Set the listing down unchanged, minus every embedded image.

================

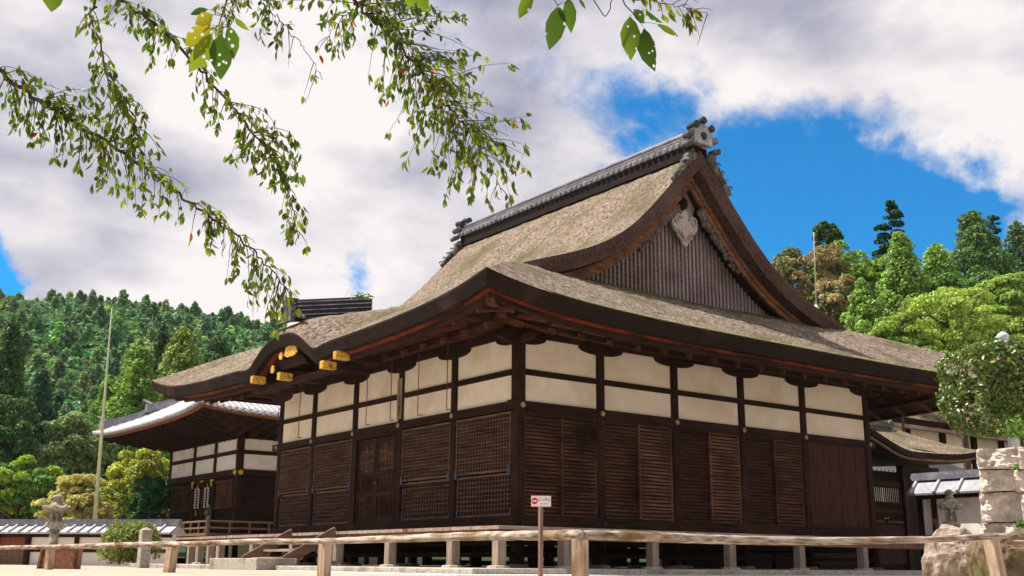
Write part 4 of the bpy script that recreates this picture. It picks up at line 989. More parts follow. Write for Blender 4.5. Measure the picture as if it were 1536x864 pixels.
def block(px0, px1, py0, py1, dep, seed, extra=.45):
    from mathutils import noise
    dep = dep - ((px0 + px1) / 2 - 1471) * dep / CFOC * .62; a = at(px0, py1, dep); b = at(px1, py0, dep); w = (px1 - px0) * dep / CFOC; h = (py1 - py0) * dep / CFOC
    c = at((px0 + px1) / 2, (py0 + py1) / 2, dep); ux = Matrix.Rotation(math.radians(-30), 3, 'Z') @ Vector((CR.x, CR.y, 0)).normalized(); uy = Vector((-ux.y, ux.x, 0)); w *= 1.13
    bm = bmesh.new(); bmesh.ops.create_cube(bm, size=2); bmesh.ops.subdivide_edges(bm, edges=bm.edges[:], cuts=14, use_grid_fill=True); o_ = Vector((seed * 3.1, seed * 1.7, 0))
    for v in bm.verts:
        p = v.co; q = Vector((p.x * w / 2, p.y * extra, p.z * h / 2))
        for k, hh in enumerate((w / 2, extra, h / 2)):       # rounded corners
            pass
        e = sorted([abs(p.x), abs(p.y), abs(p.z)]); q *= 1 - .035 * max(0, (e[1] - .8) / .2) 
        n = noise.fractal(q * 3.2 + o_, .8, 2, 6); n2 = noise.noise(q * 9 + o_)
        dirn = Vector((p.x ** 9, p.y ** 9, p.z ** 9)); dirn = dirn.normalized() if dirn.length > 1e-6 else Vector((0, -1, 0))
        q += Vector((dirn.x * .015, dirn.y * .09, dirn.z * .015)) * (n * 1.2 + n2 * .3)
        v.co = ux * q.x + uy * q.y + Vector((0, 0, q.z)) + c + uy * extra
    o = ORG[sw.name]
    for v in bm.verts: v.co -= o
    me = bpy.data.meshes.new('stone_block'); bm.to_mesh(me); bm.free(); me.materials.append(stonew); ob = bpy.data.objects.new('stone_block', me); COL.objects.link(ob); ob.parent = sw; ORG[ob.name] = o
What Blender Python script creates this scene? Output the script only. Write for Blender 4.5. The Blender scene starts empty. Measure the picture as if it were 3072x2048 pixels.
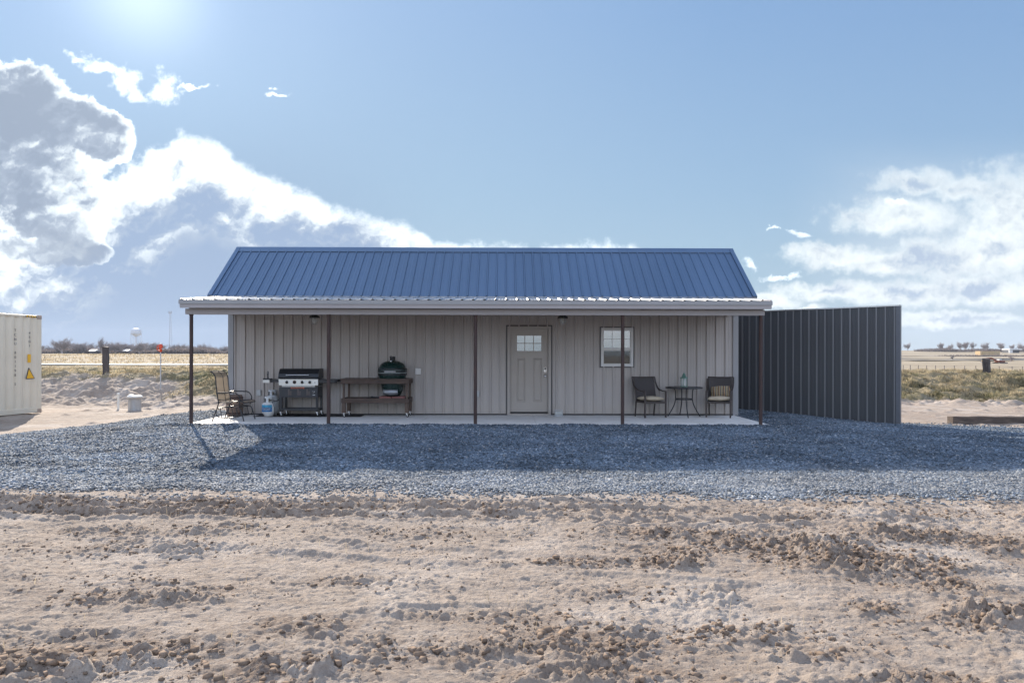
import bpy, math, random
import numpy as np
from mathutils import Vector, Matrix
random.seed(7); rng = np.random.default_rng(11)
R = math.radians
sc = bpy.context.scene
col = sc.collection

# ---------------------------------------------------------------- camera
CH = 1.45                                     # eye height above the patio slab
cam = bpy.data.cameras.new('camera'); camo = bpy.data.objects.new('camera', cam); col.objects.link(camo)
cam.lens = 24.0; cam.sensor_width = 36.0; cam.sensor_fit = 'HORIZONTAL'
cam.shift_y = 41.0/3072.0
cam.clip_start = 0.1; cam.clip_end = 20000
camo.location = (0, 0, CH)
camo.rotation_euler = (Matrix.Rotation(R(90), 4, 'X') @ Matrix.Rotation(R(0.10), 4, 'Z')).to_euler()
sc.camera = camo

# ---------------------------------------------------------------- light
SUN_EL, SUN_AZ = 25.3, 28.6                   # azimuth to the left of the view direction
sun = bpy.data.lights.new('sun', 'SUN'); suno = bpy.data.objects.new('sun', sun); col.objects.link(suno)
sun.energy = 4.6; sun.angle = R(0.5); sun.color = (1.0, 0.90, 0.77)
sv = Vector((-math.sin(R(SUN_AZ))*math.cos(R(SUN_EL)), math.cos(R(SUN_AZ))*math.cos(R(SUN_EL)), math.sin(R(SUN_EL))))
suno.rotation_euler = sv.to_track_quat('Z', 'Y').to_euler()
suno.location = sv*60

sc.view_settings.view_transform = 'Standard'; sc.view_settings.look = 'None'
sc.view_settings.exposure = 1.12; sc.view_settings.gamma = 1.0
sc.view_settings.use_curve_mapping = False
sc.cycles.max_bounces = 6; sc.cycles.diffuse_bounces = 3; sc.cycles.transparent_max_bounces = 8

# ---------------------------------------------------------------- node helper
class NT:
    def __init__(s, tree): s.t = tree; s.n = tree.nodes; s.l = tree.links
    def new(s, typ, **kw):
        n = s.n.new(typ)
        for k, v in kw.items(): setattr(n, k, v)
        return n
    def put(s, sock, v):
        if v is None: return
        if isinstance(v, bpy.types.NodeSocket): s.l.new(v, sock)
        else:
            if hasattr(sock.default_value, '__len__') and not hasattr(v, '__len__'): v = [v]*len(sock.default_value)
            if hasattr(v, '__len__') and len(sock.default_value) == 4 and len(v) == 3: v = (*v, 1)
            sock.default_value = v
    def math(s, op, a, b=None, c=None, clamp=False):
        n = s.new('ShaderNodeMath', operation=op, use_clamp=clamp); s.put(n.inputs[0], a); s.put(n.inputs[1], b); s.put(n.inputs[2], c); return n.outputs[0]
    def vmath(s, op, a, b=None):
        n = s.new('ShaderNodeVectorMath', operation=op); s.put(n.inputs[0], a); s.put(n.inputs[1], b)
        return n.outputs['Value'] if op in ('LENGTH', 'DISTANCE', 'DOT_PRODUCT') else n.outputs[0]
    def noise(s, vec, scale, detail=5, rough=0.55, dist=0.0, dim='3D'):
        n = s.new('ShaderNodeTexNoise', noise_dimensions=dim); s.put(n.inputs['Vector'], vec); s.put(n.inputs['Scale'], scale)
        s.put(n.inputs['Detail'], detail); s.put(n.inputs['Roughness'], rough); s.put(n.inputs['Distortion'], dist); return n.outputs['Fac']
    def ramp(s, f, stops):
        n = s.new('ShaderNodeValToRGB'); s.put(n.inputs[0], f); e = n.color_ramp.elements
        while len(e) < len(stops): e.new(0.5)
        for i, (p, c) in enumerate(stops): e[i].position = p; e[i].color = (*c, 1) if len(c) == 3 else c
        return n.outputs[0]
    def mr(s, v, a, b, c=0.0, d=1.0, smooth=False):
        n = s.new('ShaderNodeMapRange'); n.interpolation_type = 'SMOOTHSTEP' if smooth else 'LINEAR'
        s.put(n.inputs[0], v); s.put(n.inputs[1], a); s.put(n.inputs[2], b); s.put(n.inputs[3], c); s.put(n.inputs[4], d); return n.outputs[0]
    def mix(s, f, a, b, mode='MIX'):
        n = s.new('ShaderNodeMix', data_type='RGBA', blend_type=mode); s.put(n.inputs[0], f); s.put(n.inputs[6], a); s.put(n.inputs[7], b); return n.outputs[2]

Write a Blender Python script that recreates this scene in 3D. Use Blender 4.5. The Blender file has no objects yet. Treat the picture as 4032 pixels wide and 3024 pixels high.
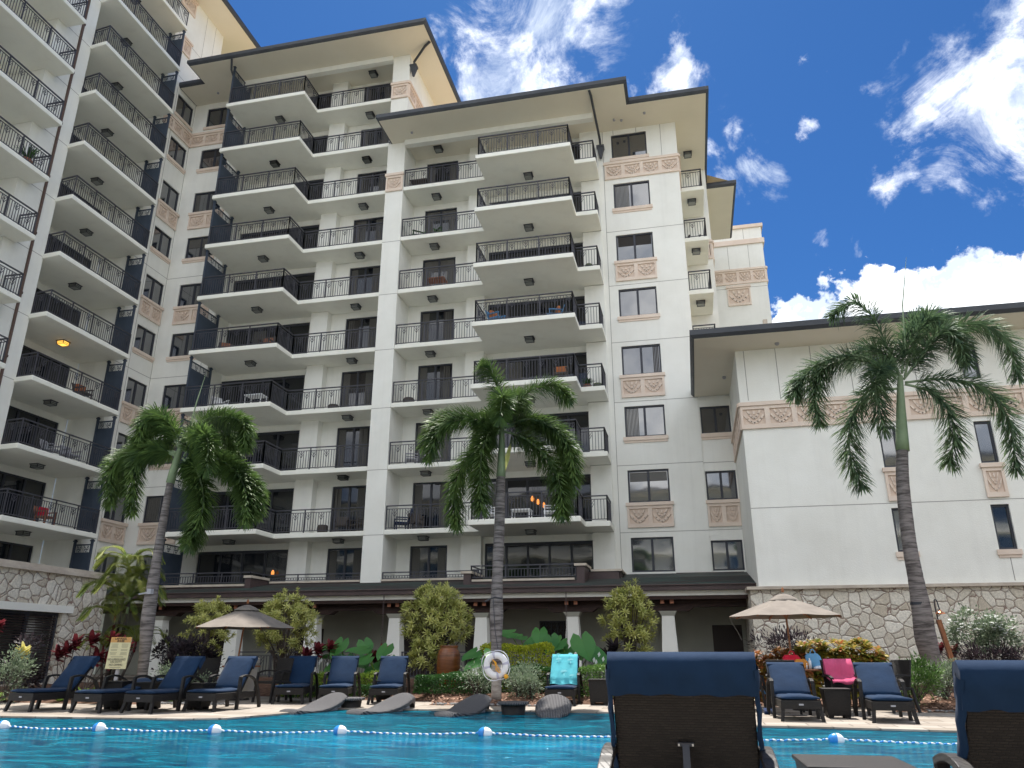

================

* RESULT OF THE EXERCISE:
Write part 4 of the bpy script that recreates this picture. It picks up at line 989. More parts follow. Write for Blender 4.5. Measure the picture as if it were 1536x864 pixels.
def block(px0, px1, py0, py1, dep, seed, extra=.45):
    from mathutils import noise
    dep = dep - ((px0 + px1) / 2 - 1471) * dep / CFOC * .62; a = at(px0, py1, dep); b = at(px1, py0, dep); w = (px1 - px0) * dep / CFOC; h = (py1 - py0) * dep / CFOC
    c = at((px0 + px1) / 2, (py0 + py1) / 2, dep); ux = Matrix.Rotation(math.radians(-30), 3, 'Z') @ Vector((CR.x, CR.y, 0)).normalized(); uy = Vector((-ux.y, ux.x, 0)); w *= 1.13
    bm = bmesh.new(); bmesh.ops.create_cube(bm, size=2); bmesh.ops.subdivide_edges(bm, edges=bm.edges[:], cuts=14, use_grid_fill=True); o_ = Vector((seed * 3.1, seed * 1.7, 0))
    for v in bm.verts:
        p = v.co; q = Vector((p.x * w / 2, p.y * extra, p.z * h / 2))
        for k, hh in enumerate((w / 2, extra, h / 2)):       # rounded corners
            pass
        e = sorted([abs(p.x), abs(p.y), abs(p.z)]); q *= 1 - .035 * max(0, (e[1] - .8) / .2) 
        n = noise.fractal(q * 3.2 + o_, .8, 2, 6); n2 = noise.noise(q * 9 + o_)
        dirn = Vector((p.x ** 9, p.y ** 9, p.z ** 9)); dirn = dirn.normalized() if dirn.length > 1e-6 else Vector((0, -1, 0))
        q += Vector((dirn.x * .015, dirn.y * .09, dirn.z * .015)) * (n * 1.2 + n2 * .3)
        v.co = ux * q.x + uy * q.y + Vector((0, 0, q.z)) + c + uy * extra
    o = ORG[sw.name]
    for v in bm.verts: v.co -= o
    me = bpy.data.meshes.new('stone_block'); bm.to_mesh(me); bm.free(); me.materials.append(stonew); ob = bpy.data.objects.new('stone_block', me); COL.objects.link(ob); ob.parent = sw; ORG[ob.name] = o
What Blender Python script creates this scene? Output the script only. Write for Blender 4.5. The Blender scene starts empty. Measure the picture as if it were 3072x2048 pixels.
import bpy, math, random
import numpy as np
from mathutils import Vector, Matrix
random.seed(7); rng = np.random.default_rng(11)
R = math.radians
sc = bpy.context.scene
col = sc.collection

# ---------------------------------------------------------------- camera
CH = 1.45                                     # eye height above the patio slab
cam = bpy.data.cameras.new('camera'); camo = bpy.data.objects.new('camera', cam); col.objects.link(camo)
cam.lens = 24.0; cam.sensor_width = 36.0; cam.sensor_fit = 'HORIZONTAL'
cam.shift_y = 41.0/3072.0
cam.clip_start = 0.1; cam.clip_end = 20000
camo.location = (0, 0, CH)
camo.rotation_euler = (Matrix.Rotation(R(90), 4, 'X') @ Matrix.Rotation(R(0.10), 4, 'Z')).to_euler()
sc.camera = camo

# ---------------------------------------------------------------- light
SUN_EL, SUN_AZ = 25.3, 28.6                   # azimuth to the left of the view direction
sun = bpy.data.lights.new('sun', 'SUN'); suno = bpy.data.objects.new('sun', sun); col.objects.link(suno)
sun.energy = 4.6; sun.angle = R(0.5); sun.color = (1.0, 0.90, 0.77)
sv = Vector((-math.sin(R(SUN_AZ))*math.cos(R(SUN_EL)), math.cos(R(SUN_AZ))*math.cos(R(SUN_EL)), math.sin(R(SUN_EL))))
suno.rotation_euler = sv.to_track_quat('Z', 'Y').to_euler()
suno.location = sv*60

sc.view_settings.view_transform = 'Standard'; sc.view_settings.look = 'None'
sc.view_settings.exposure = 1.12; sc.view_settings.gamma = 1.0
sc.view_settings.use_curve_mapping = False
sc.cycles.max_bounces = 6; sc.cycles.diffuse_bounces = 3; sc.cycles.transparent_max_bounces = 8

# ---------------------------------------------------------------- node helper
class NT:
    def __init__(s, tree): s.t = tree; s.n = tree.nodes; s.l = tree.links
    def new(s, typ, **kw):
        n = s.n.new(typ)
        for k, v in kw.items(): setattr(n, k, v)
        return n
    def put(s, sock, v):
        if v is None: return
        if isinstance(v, bpy.types.NodeSocket): s.l.new(v, sock)
        else:
            if hasattr(sock.default_value, '__len__') and not hasattr(v, '__len__'): v = [v]*len(sock.default_value)
            if hasattr(v, '__len__') and len(sock.default_value) == 4 and len(v) == 3: v = (*v, 1)
            sock.default_value = v
    def math(s, op, a, b=None, c=None, clamp=False):
        n = s.new('ShaderNodeMath', operation=op, use_clamp=clamp); s.put(n.inputs[0], a); s.put(n.inputs[1], b); s.put(n.inputs[2], c); return n.outputs[0]
    def vmath(s, op, a, b=None):
        n = s.new('ShaderNodeVectorMath', operation=op); s.put(n.inputs[0], a); s.put(n.inputs[1], b)
        return n.outputs['Value'] if op in ('LENGTH', 'DISTANCE', 'DOT_PRODUCT') else n.outputs[0]
    def noise(s, vec, scale, detail=5, rough=0.55, dist=0.0, dim='3D'):
        n = s.new('ShaderNodeTexNoise', noise_dimensions=dim); s.put(n.inputs['Vector'], vec); s.put(n.inputs['Scale'], scale)
        s.put(n.inputs['Detail'], detail); s.put(n.inputs['Roughness'], rough); s.put(n.inputs['Distortion'], dist); return n.outputs['Fac']
    def ramp(s, f, stops):
        n = s.new('ShaderNodeValToRGB'); s.put(n.inputs[0], f); e = n.color_ramp.elements
        while len(e) < len(stops): e.new(0.5)
        for i, (p, c) in enumerate(stops): e[i].position = p; e[i].color = (*c, 1) if len(c) == 3 else c
        return n.outputs[0]
    def mr(s, v, a, b, c=0.0, d=1.0, smooth=False):
        n = s.new('ShaderNodeMapRange'); n.interpolation_type = 'SMOOTHSTEP' if smooth else 'LINEAR'
        s.put(n.inputs[0], v); s.put(n.inputs[1], a); s.put(n.inputs[2], b); s.put(n.inputs[3], c); s.put(n.inputs[4], d); return n.outputs[0]
    def mix(s, f, a, b, mode='MIX'):
        n = s.new('ShaderNodeMix', data_type='RGBA', blend_type=mode); s.put(n.inputs[0], f); s.put(n.inputs[6], a); s.put(n.inputs[7], b); return n.outputs[2]

Write a Blender Python script that recreates this scene in 3D. Use Blender 4.5. The Blender file has no objects yet. Treat the picture as 4032 pixels wide and 3024 pixels high.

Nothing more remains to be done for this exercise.